What was old is new again.
Stadium Number Two. While on a walking tour we also randomly found another gem, the second oldest stadium in Rome. With 30,000 seats the Stadio Di Domiziano still has one “End zone” intact when it was discovered below the area that is now Piazza Navona. The Stadium of Domitian was dedicated in AD 86, as part of an Imperial building program at the Field of Mars, following the damage or destruction of most of its buildings by fire in AD 79. It was Rome’s first permanent venue for competitive athletics, erected for Domitian’s celebration of the Capitoline Games. The substructures and support frames were made of brick and concrete – a robust, fire-retardant and relatively cheap material – clad in marble. Stylistically, the Stadium facades would have resembled those of the Colosseum; the floor plan was a scaled down version of the Circus Maximus, having a similarly semi-circular end. The arrangement offered a clear view of the track from most seats.

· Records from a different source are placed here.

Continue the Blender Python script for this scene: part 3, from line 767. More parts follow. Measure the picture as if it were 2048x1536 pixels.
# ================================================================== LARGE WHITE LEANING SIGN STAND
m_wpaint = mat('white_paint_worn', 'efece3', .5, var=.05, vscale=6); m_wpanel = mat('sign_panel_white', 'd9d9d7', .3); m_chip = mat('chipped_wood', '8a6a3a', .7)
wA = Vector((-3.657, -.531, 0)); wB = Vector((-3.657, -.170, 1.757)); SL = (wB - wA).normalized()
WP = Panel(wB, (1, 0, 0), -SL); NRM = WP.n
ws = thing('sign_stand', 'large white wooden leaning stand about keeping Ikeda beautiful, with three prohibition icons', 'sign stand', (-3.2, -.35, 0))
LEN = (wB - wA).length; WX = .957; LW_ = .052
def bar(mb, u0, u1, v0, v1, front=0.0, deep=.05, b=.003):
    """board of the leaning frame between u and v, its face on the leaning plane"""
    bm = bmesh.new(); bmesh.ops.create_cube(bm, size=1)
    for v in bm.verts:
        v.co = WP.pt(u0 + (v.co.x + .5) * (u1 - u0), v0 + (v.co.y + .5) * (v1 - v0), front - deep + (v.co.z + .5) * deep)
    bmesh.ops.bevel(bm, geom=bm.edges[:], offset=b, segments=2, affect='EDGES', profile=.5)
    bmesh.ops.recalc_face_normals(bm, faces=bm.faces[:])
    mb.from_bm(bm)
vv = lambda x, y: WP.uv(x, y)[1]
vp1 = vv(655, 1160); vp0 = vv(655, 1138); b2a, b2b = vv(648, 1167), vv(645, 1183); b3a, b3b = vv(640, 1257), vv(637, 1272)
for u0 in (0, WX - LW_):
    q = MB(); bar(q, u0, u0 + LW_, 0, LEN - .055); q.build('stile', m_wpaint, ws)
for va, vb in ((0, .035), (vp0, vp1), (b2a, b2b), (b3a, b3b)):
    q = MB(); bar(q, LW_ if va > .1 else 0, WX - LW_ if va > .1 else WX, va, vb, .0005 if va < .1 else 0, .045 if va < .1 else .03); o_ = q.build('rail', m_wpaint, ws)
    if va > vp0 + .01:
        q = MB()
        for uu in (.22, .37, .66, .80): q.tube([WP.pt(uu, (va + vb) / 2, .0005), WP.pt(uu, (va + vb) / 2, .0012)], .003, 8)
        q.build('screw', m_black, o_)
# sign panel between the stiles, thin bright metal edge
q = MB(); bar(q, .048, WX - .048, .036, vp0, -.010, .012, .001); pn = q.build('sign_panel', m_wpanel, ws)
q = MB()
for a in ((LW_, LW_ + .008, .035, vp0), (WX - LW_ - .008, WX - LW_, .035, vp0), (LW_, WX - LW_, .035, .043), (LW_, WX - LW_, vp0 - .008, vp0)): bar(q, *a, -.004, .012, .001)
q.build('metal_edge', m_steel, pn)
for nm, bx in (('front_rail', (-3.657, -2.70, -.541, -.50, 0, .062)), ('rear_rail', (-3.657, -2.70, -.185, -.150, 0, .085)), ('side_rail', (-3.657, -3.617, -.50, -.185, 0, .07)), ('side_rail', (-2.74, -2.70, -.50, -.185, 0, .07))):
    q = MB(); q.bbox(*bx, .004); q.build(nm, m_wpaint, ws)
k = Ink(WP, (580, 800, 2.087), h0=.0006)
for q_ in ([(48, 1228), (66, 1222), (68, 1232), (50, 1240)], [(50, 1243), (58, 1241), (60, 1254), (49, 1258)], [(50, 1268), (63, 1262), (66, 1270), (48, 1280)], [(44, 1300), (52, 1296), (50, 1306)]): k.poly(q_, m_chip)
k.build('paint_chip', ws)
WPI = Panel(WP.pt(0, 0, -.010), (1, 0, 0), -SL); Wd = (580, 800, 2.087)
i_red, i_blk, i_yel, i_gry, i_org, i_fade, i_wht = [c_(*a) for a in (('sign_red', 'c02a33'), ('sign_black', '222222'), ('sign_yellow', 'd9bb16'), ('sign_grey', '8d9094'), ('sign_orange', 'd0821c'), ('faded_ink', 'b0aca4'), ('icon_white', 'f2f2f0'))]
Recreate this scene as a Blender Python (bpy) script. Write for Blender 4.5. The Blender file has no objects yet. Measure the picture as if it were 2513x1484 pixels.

Even better…it was the first stadium in the world with a naming rights deal. As long as Domitian stayed emperor, his name was on the arena, which was used for boxing, wrestling, track and field and other events. One other thing…they came up with the coin flip to start events and found the original coins that were used to determine order, minted by the emperor.
There will be lots more learning when we return to Italy down the road, but for now, a bit of what we picked up was just a small part, but an interesting part, of our journey. Hope you learned a bit as well.